Nurturing Pleasure

Pleasure and gratitude are two of the most important ingredients to add to any meal. One compelling option for exploring pleasure in the kitchen is to sensually appreciate the foods themselves. A wonderful practice is to focus on one sense each day, deepening your perception of sight, touch, hearing, scent, taste, and essence. Really look at the outrageous contours of that potato or the tiny speckles or great swaths of color on the apples. Notice the sounds as you slice, cut, or consume food. Discover the symphony of sweetness, sourness, or spiciness in your mouth.

Gratitude is the other extremely enriching ingredient. Especially in the fall and winter, when there’s a chill in the air and food production goes into dormancy, the bounty we have to nourish our body, mind, and soul is truly astounding to remember. For inspiration and romance, read some of the odes of Pablo Neruda—such as “Ode to Tomatoes" and “Ode to Maize,” wonderful celebrations of so many things that are mistaken as commonplace.

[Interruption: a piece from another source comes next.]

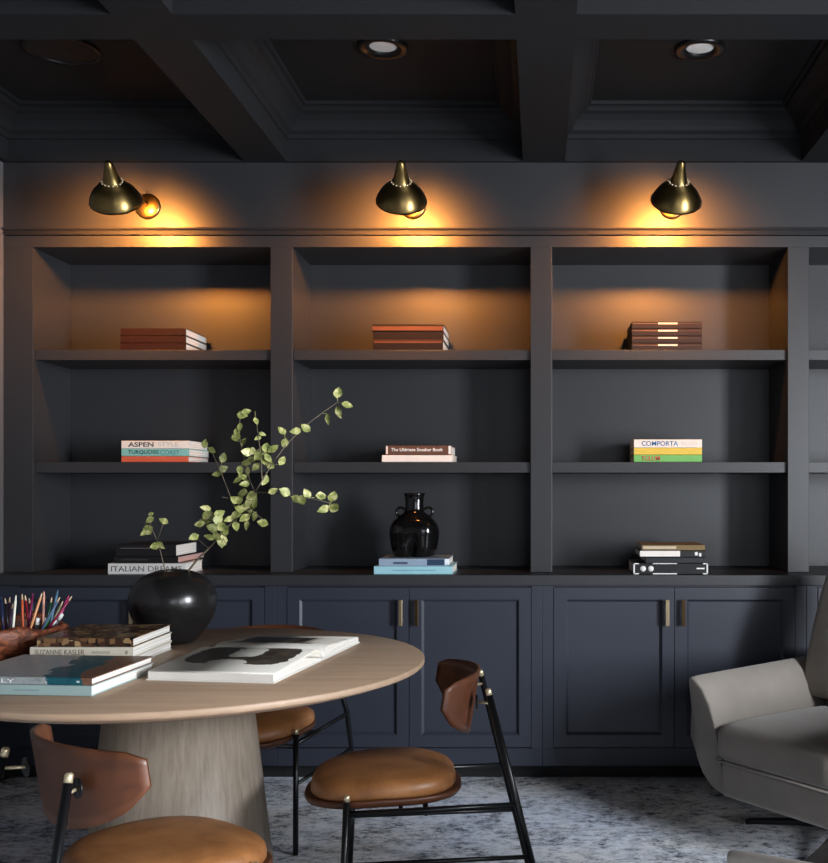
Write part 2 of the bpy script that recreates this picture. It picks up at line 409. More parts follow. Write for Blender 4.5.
# ------------------------------------------------------------------ books
BMATS = {}
def bmat(c, rough=.45):
    k = (c, rough)
    if k not in BMATS: BMATS[k] = flat('cover_%d_%d_%d' % c, srgb(*c), rough)
    return BMATS[k]
GBK = None
def book(x0, x1, y0, d, z, t, cover, label, group, spine=None, pages=None, rz=0, cat='book', base=None):
    """spine on the -y side; x0..x1 spine length"""
    w = x1 - x0
    if rz:
        o = empty('book', ((x0 + x1) / 2, y0 + d / 2, z + .0004), rz, label, cat, group)
    else:
        o = empty('book', ((x0 + x1) / 2, y0 + d / 2, z + .0004), 0, label, cat, group)
    h = w / 2; k = d / 2; tb = .0028; tt = t - .0008
    cm = cover if not isinstance(cover, tuple) else bmat(cover)
    sm = cm if spine is None else (spine if not isinstance(spine, tuple) else bmat(spine))
    bm = bmesh.new()
    # one c-shaped case: bottom board, spine, top board
    pr = [(k, 0), (-k + .002, 0), (-k, .002), (-k, tt - .002), (-k + .002, tt), (k, tt), (k, tt - tb), (-k + tb, tt - tb), (-k + tb, tb), (k, tb)]
    va = [bm.verts.new((-h, y, zz)) for y, zz in pr]; vb = [bm.verts.new((h, y, zz)) for y, zz in pr]
    n = len(pr)
    for i in range(n):
        f = bm.faces.new((va[i], va[(i + 1) % n], vb[(i + 1) % n], vb[i]))
        if i in (1, 2, 3): f.material_index = 1
    for V, fl in ((va, 1), (vb, 0)):
        for q in ((0, 1, 8, 9), (1, 2, 8), (2, 3, 7, 8), (3, 4, 7), (4, 5, 6, 7)):
            f = bm.faces.new([V[i] for i in q]);
    link('cover', bm, [cm, sm], o)
    boxo('pages', (-h + .003, h - .003, -k + tb + .0002, k - .004, tb + .0002, tt - tb - .0002), pages or M_pages, o)
    o['_'] = 0; del o['_']
    return o, w, d, t
def spine_text(bk, s, x0, width, zf, hf, color, bold=.0, name='lettering'):
    """x0 from the left end in metres; zf, hf as fractions of thickness"""
    o, w, d, t = bk
    return text_obj(s, width, t * hf, bmat(color) if isinstance(color, tuple) else color, o, (-w / 2 + x0, -d / 2 - .0005, t * zf), bold=bold, name=name)
def spine_patch(bk, x0, x1, z0, z1, color, name='label_patch', e=.0004):
    o, w, d, t = bk
    return boxo(name, (-w / 2 + x0, -w / 2 + x1, -d / 2 - e, -d / 2 + .0003, t * z0, t * z1), bmat(color) if isinstance(color, tuple) else color, o)
def shelf_stack(Y, z, items):
    """items bottom to top: (px0, px1, thickness, depth, cover, label, ...)"""
    out = []
    for it in items:
        px0, px1, t, d, cov, lab, grp = it[:7]; kw = it[7] if len(it) > 7 else {}
        y = Y + kw.pop('dy', 0)
        out.append(book(PX(px0, y), PX(px1, y), y, d, z, t, cov, lab, grp, **kw)); z += t
    return out
s1, s2, s0 = 1.906, 1.402, .908
m = (66, 26, 20)
g = 'maroon books on the top left shelf'
m2 = (36, 15, 11)
shelf_stack(4.70, s1, [(120.5, 186, .034, .30, m2, 'maroon book at the bottom of the three under the left lamp', g),
                       (120.5, 186, .034, .30, m2, 'maroon book in the middle of the three under the left lamp', g),
                       (120.5, 186, .034, .30, m2, 'maroon book on top of the three under the left lamp', g)])
g = 'books on the top middle shelf'
cop = paint('copper_foil', srgb(128, 84, 62), .35, .1, metal=.6, bmp=0); blk = (26, 16, 15)
b = shelf_stack(4.69, s1, [(373, 443, .048, .30, blk, 'bottom dark brown book with copper edge, top middle shelf', g),
                           (373, 443.5, .036, .30, blk, 'plain near-black middle book of the stack on top middle shelf', g),
                           (372.5, 443.5, .034, .29, blk, 'topmost dark book with wide copper spine band, top middle shelf', g)])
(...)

Gardening and buying local products invite a direct appreciation of what it takes to produce food. To hear a farmer or friend talk about the devotional act of babying seedlings, dancing with the elements, and finally bringing in a crop adds a profound dimension to appreciating the food that appears on our tables. The journey and hands that helped each item we eat—the olive oil, the grains, as well as our more locally produced goods—support us in living in yoga, in union, expanding the profound reality that, as Swami Kripalu taught, the world truly is one family.